▸ Material for this exercise:
★ ★ ★

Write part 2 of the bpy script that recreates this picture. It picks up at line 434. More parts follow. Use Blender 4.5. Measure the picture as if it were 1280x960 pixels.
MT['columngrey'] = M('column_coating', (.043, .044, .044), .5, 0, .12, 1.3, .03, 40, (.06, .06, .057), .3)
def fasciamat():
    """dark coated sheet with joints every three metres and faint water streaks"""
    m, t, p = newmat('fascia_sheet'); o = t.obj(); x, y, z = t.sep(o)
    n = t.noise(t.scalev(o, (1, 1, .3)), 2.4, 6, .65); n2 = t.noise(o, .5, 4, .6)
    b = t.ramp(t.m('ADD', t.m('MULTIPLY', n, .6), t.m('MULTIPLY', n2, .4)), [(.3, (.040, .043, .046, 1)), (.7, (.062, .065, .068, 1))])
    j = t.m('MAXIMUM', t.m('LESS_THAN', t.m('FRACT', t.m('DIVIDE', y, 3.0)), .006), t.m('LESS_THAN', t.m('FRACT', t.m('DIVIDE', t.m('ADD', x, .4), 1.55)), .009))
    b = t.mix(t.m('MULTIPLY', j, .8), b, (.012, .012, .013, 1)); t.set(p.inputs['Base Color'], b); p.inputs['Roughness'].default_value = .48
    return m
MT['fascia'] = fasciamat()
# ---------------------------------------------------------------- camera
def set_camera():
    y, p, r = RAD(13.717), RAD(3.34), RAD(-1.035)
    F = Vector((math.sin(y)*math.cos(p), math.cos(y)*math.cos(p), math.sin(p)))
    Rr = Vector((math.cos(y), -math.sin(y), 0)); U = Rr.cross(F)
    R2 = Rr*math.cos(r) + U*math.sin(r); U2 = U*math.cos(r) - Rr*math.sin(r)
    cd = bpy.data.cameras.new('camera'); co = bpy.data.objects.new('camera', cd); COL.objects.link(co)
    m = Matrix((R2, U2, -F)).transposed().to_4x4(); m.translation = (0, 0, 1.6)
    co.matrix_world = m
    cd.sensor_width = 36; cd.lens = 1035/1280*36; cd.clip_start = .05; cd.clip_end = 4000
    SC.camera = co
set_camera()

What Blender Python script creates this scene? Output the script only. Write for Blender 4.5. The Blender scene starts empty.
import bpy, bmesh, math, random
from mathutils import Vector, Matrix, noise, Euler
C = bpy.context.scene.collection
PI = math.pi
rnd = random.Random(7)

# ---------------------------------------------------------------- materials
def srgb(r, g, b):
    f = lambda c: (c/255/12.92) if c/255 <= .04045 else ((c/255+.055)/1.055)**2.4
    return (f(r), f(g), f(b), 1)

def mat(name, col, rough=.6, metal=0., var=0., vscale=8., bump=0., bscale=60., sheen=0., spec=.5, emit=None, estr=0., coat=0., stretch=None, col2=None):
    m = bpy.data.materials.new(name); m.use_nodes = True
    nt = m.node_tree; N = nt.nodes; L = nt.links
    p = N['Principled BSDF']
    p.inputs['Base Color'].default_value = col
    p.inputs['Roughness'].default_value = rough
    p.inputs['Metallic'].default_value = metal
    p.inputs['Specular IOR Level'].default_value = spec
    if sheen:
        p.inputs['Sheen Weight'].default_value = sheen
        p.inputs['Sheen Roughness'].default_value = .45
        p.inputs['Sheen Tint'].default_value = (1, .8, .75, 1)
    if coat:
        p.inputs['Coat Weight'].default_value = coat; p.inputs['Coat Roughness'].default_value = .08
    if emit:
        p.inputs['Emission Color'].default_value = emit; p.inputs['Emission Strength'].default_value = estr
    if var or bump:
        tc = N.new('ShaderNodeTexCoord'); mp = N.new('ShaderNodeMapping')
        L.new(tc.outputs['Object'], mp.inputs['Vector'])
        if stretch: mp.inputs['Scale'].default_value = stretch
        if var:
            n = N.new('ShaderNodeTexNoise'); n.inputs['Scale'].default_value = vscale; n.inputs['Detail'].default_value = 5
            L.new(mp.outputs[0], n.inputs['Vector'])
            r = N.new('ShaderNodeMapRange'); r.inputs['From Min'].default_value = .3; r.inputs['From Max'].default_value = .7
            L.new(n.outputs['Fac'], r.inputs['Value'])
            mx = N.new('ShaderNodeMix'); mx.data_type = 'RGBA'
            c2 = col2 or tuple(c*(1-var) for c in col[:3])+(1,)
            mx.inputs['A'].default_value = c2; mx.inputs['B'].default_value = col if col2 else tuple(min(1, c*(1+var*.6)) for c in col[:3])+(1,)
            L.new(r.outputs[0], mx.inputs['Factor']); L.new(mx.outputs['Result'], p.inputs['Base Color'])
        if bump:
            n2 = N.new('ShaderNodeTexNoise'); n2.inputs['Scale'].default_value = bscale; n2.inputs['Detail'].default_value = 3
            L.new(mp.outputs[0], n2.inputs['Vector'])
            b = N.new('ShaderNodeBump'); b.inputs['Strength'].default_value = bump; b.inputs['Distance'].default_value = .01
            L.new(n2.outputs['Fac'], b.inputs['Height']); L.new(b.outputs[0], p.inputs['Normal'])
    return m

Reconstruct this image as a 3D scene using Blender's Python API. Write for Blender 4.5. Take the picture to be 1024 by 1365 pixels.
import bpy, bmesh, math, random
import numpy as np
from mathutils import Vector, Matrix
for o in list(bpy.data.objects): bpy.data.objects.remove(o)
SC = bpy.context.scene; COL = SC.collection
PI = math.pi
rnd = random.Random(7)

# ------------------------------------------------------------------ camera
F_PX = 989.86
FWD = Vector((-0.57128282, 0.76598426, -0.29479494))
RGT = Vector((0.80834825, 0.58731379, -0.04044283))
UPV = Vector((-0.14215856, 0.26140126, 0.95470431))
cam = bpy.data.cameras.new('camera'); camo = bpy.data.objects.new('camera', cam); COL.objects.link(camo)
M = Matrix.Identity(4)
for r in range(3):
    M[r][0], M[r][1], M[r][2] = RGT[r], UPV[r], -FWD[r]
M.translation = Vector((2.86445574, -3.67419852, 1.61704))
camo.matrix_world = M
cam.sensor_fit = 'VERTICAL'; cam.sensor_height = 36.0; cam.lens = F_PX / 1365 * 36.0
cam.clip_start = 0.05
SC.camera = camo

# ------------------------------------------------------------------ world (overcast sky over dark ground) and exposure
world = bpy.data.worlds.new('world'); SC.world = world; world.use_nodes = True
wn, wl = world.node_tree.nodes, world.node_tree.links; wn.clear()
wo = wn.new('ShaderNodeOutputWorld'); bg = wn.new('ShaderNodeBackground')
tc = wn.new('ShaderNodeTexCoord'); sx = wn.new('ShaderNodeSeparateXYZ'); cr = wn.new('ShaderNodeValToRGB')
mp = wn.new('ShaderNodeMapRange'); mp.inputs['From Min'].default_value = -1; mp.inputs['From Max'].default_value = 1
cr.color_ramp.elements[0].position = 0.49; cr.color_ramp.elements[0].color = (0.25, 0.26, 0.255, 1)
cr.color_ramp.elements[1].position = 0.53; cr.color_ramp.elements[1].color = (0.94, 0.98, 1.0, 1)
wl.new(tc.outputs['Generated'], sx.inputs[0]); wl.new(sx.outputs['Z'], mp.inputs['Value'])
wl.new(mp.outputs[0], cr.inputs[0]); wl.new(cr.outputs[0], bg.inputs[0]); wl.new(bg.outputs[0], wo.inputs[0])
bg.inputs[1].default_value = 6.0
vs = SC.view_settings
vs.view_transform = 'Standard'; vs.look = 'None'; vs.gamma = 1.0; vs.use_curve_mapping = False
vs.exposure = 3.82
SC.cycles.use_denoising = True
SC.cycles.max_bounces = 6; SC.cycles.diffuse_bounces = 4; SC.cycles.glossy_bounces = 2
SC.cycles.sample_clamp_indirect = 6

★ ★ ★

Please print exactly, and only, the lines from the line with "What Blender Python" to the line with "return (f(r), f(g), f(b), 1)", both included.

▸ Result of the exercise:
What Blender Python script creates this scene? Output the script only. Write for Blender 4.5. The Blender scene starts empty.
import bpy, bmesh, math, random
from mathutils import Vector, Matrix, noise, Euler
C = bpy.context.scene.collection
PI = math.pi
rnd = random.Random(7)

# ---------------------------------------------------------------- materials
def srgb(r, g, b):
    f = lambda c: (c/255/12.92) if c/255 <= .04045 else ((c/255+.055)/1.055)**2.4
    return (f(r), f(g), f(b), 1)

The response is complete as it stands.